━━ Given information
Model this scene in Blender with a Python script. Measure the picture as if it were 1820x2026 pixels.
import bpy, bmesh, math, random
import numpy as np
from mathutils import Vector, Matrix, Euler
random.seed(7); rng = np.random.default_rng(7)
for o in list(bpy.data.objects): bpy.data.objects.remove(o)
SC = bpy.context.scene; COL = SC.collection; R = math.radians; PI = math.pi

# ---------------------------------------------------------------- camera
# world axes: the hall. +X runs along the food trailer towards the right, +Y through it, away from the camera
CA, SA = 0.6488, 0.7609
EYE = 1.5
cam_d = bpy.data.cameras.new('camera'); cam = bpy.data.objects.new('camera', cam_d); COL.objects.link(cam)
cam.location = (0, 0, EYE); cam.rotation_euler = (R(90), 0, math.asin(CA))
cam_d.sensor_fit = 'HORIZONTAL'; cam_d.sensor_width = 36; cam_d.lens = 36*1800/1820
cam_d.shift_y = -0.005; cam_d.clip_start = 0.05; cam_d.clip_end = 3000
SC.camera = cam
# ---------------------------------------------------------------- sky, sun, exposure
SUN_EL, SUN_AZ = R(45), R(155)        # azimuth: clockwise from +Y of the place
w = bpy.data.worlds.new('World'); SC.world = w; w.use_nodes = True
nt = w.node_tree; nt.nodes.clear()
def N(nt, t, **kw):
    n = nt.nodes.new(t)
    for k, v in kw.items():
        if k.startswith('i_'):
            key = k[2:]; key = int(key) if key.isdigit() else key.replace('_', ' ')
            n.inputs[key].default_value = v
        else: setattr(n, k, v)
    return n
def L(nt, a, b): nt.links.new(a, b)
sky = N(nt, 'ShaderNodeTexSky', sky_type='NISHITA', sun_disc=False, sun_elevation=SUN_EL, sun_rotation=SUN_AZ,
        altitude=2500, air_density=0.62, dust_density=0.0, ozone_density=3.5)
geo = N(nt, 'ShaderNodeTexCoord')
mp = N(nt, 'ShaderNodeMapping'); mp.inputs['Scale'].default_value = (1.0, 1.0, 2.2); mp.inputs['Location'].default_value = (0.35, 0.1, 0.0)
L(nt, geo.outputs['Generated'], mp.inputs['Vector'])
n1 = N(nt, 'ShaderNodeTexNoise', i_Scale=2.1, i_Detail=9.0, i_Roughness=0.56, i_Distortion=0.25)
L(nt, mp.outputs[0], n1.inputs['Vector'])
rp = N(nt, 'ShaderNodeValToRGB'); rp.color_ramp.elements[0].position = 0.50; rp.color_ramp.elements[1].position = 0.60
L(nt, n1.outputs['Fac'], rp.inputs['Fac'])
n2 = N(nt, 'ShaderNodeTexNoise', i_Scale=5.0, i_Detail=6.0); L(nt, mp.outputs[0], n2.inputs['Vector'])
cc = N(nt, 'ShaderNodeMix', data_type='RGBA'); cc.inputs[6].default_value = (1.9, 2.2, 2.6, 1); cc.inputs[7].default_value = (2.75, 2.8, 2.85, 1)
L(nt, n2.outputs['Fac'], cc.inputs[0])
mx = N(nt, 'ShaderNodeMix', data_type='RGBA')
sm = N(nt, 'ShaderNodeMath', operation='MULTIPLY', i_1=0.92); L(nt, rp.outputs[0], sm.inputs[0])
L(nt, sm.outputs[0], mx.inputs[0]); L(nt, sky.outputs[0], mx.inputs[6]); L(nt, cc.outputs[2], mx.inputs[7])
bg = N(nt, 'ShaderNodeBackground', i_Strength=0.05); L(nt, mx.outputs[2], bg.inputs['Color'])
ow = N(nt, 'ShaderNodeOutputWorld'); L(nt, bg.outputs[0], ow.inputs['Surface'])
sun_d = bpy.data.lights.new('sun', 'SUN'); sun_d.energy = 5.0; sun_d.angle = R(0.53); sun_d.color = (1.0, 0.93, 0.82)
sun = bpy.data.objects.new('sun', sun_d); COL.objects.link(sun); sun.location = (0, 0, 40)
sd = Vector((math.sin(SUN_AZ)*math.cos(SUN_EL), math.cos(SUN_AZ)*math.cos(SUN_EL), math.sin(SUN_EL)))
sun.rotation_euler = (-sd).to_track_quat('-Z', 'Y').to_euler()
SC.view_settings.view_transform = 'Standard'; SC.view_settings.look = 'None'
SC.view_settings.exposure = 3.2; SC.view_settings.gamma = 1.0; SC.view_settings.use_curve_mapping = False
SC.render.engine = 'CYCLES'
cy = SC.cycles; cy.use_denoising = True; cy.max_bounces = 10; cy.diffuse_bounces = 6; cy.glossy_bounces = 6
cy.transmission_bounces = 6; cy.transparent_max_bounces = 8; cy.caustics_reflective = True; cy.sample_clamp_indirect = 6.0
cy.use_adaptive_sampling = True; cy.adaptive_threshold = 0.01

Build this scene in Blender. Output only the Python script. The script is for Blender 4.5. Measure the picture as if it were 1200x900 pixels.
━━━━
▶ [Your task] Copy all the lines, exactly.

▶ [Exercise result]
Model this scene in Blender with a Python script. Measure the picture as if it were 1820x2026 pixels.
import bpy, bmesh, math, random
import numpy as np
from mathutils import Vector, Matrix, Euler
random.seed(7); rng = np.random.default_rng(7)
for o in list(bpy.data.objects): bpy.data.objects.remove(o)
SC = bpy.context.scene; COL = SC.collection; R = math.radians; PI = math.pi

# ---------------------------------------------------------------- camera
# world axes: the hall. +X runs along the food trailer towards the right, +Y through it, away from the camera
CA, SA = 0.6488, 0.7609
EYE = 1.5
cam_d = bpy.data.cameras.new('camera'); cam = bpy.data.objects.new('camera', cam_d); COL.objects.link(cam)
cam.location = (0, 0, EYE); cam.rotation_euler = (R(90), 0, math.asin(CA))
cam_d.sensor_fit = 'HORIZONTAL'; cam_d.sensor_width = 36; cam_d.lens = 36*1800/1820
cam_d.shift_y = -0.005; cam_d.clip_start = 0.05; cam_d.clip_end = 3000
SC.camera = cam
# ---------------------------------------------------------------- sky, sun, exposure
SUN_EL, SUN_AZ = R(45), R(155)        # azimuth: clockwise from +Y of the place
w = bpy.data.worlds.new('World'); SC.world = w; w.use_nodes = True
nt = w.node_tree; nt.nodes.clear()
def N(nt, t, **kw):
    n = nt.nodes.new(t)
    for k, v in kw.items():
        if k.startswith('i_'):
            key = k[2:]; key = int(key) if key.isdigit() else key.replace('_', ' ')
            n.inputs[key].default_value = v
        else: setattr(n, k, v)
    return n
def L(nt, a, b): nt.links.new(a, b)
sky = N(nt, 'ShaderNodeTexSky', sky_type='NISHITA', sun_disc=False, sun_elevation=SUN_EL, sun_rotation=SUN_AZ,
        altitude=2500, air_density=0.62, dust_density=0.0, ozone_density=3.5)
geo = N(nt, 'ShaderNodeTexCoord')
mp = N(nt, 'ShaderNodeMapping'); mp.inputs['Scale'].default_value = (1.0, 1.0, 2.2); mp.inputs['Location'].default_value = (0.35, 0.1, 0.0)
L(nt, geo.outputs['Generated'], mp.inputs['Vector'])
n1 = N(nt, 'ShaderNodeTexNoise', i_Scale=2.1, i_Detail=9.0, i_Roughness=0.56, i_Distortion=0.25)
L(nt, mp.outputs[0], n1.inputs['Vector'])
rp = N(nt, 'ShaderNodeValToRGB'); rp.color_ramp.elements[0].position = 0.50; rp.color_ramp.elements[1].position = 0.60
L(nt, n1.outputs['Fac'], rp.inputs['Fac'])
n2 = N(nt, 'ShaderNodeTexNoise', i_Scale=5.0, i_Detail=6.0); L(nt, mp.outputs[0], n2.inputs['Vector'])
cc = N(nt, 'ShaderNodeMix', data_type='RGBA'); cc.inputs[6].default_value = (1.9, 2.2, 2.6, 1); cc.inputs[7].default_value = (2.75, 2.8, 2.85, 1)
L(nt, n2.outputs['Fac'], cc.inputs[0])
mx = N(nt, 'ShaderNodeMix', data_type='RGBA')
sm = N(nt, 'ShaderNodeMath', operation='MULTIPLY', i_1=0.92); L(nt, rp.outputs[0], sm.inputs[0])
L(nt, sm.outputs[0], mx.inputs[0]); L(nt, sky.outputs[0], mx.inputs[6]); L(nt, cc.outputs[2], mx.inputs[7])
bg = N(nt, 'ShaderNodeBackground', i_Strength=0.05); L(nt, mx.outputs[2], bg.inputs['Color'])
ow = N(nt, 'ShaderNodeOutputWorld'); L(nt, bg.outputs[0], ow.inputs['Surface'])
sun_d = bpy.data.lights.new('sun', 'SUN'); sun_d.energy = 5.0; sun_d.angle = R(0.53); sun_d.color = (1.0, 0.93, 0.82)
sun = bpy.data.objects.new('sun', sun_d); COL.objects.link(sun); sun.location = (0, 0, 40)
sd = Vector((math.sin(SUN_AZ)*math.cos(SUN_EL), math.cos(SUN_AZ)*math.cos(SUN_EL), math.sin(SUN_EL)))
sun.rotation_euler = (-sd).to_track_quat('-Z', 'Y').to_euler()
SC.view_settings.view_transform = 'Standard'; SC.view_settings.look = 'None'
SC.view_settings.exposure = 3.2; SC.view_settings.gamma = 1.0; SC.view_settings.use_curve_mapping = False
SC.render.engine = 'CYCLES'
cy = SC.cycles; cy.use_denoising = True; cy.max_bounces = 10; cy.diffuse_bounces = 6; cy.glossy_bounces = 6
cy.transmission_bounces = 6; cy.transparent_max_bounces = 8; cy.caustics_reflective = True; cy.sample_clamp_indirect = 6.0
cy.use_adaptive_sampling = True; cy.adaptive_threshold = 0.01

Build this scene in Blender. Output only the Python script. The script is for Blender 4.5. Measure the picture as if it were 1200x900 pixels.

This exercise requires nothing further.